Compte rendu de séance

Le Conseil des droits de l'homme a examiné, à la mi-journée, le rapport de l'Expert indépendant sur la situation des droits de l'homme en Côte d'Ivoire, M. Doudou Diène, dans le cadre des questions relatives à l'assistance technique et au renforcement des capacités dans le domaine des droits de l'homme.

M. Diène a notamment indiqué avoir perçu l'urgence d'un processus de dialogue politique chez tous les acteurs ivoiriens qu'il a rencontrés. Ce dialogue pourrait s'articuler autour du statut légal de l'opposition, de l'élaboration consensuelle d'une charte démocratique, de la réforme de la commission électorale ivoirienne et du règlement des questions rurales et foncières. La création récente d'une Commission nationale de droits de l'homme est une étape significative de la crédibilisation du processus de reconstruction démocratique en cours.
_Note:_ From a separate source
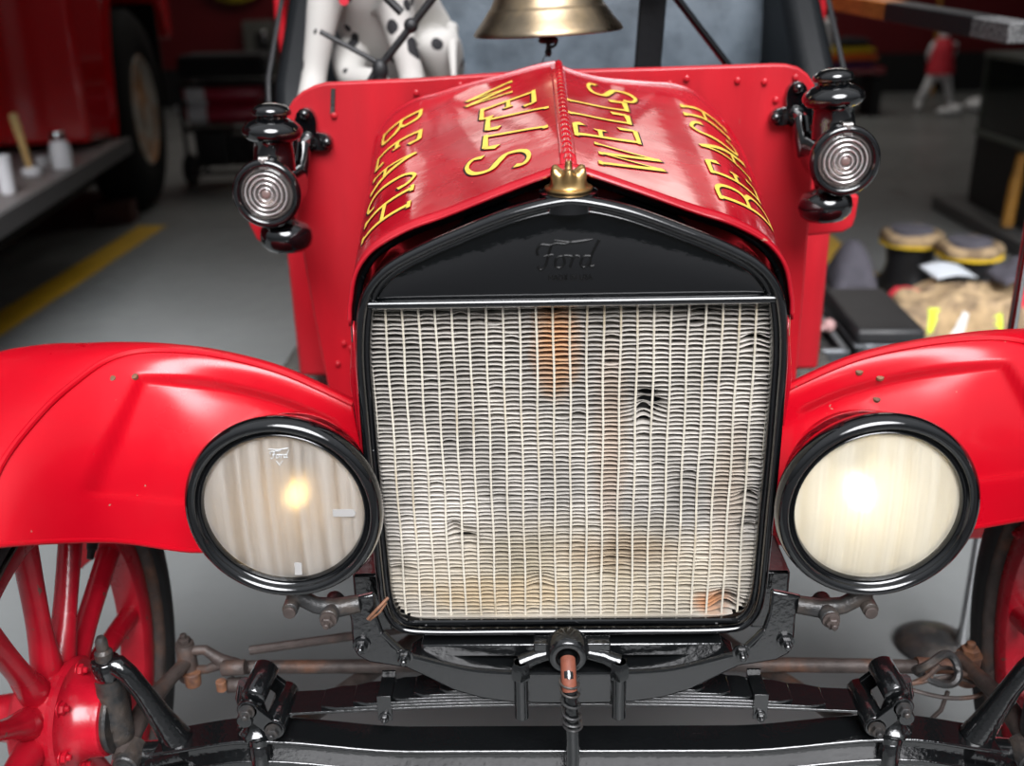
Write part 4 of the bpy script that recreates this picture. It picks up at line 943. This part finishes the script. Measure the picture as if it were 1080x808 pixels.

Pour l'Expert indépendant, le temps est venu en Côte d'Ivoire d'initiatives fortes de nature à renverser, par l'éthique politique et la vision nationale, la fatalité du cours d'une histoire récente marquée par les conflits et les divisions.

La Côte d'Ivoire a salué l'engagement et le dévouement de l'Expert indépendant dans la conduite de son mandat, ainsi que la pertinence de ses observations. Elle a indiqué que le Gouvernement entendait poursuivre un dialogue politique ouvert et constructif avec l'opposition. Elle s'est dite consciente de l'urgence d'accélérer le processus de réforme du secteur de la sécurité. Les autorités ont créé une Commission nationale des droits de l'homme, procédé à une révision du Code de la famille et ratifié le Statut de Rome de la Cour pénale internationale, en février dernier, a-t-elle notamment fait valoir.

Au cours du débat interactif qui a suivi, les délégations ont salué la coopération exemplaire de la Côte d'Ivoire avec l'Expert indépendant. Certaines ont invité le Gouvernement à intensifier ses efforts visant l'instauration d'un climat apaisé, par la participation inclusive de toutes les tendances politiques à la vie de la nation. Plusieurs délégations ont estimé que les autorités ivoiriennes devaient faire de la réconciliation et du dialogue leurs priorités. D'autres ont enfin relevé que la situation sécuritaire dans le pays reste fragile, avec notamment une recrudescence des violences sexuelles et contre les enfants en raison de la fragilité des institutions.

Les délégations suivantes sont intervenues dans le cadre du débat interactif: États-Unis, Togo, Union européenne, Argentine, Sénégal, Burkina Faso, Nigéria, France, Maroc, Algérie, Belgique, Algérie et Bénin. Le Fonds des Nations Unies pour l'enfance a également pris la parole, ainsi que les organisations non gouvernementales suivantes: Human Rights Watch, Amnesty International, East and Horn of Africa Human Rights Defenders Project, United Nations Watch, Fédération internationale des ligues des droits de l'homme (FIDH), Comité international pour le respect et l'application de la charte africaine des droits de l'homme et des peuples - CIRAC (au nom également de l'Action internationale pour la paix et le développement dans la région des Grands Lacs).


Le Conseil tiendra, cet après-midi à 15 heures, une réunion-débat sur les difficultés communes rencontrées par les États dans leurs efforts pour assurer la démocratie et l'état de droit dans l'optique des droits de l'homme. Il reprendra, demain matin, l'examen des questions relatives à l'assistance technique et au renforcement des capacités dans le domaine des droits de l'homme.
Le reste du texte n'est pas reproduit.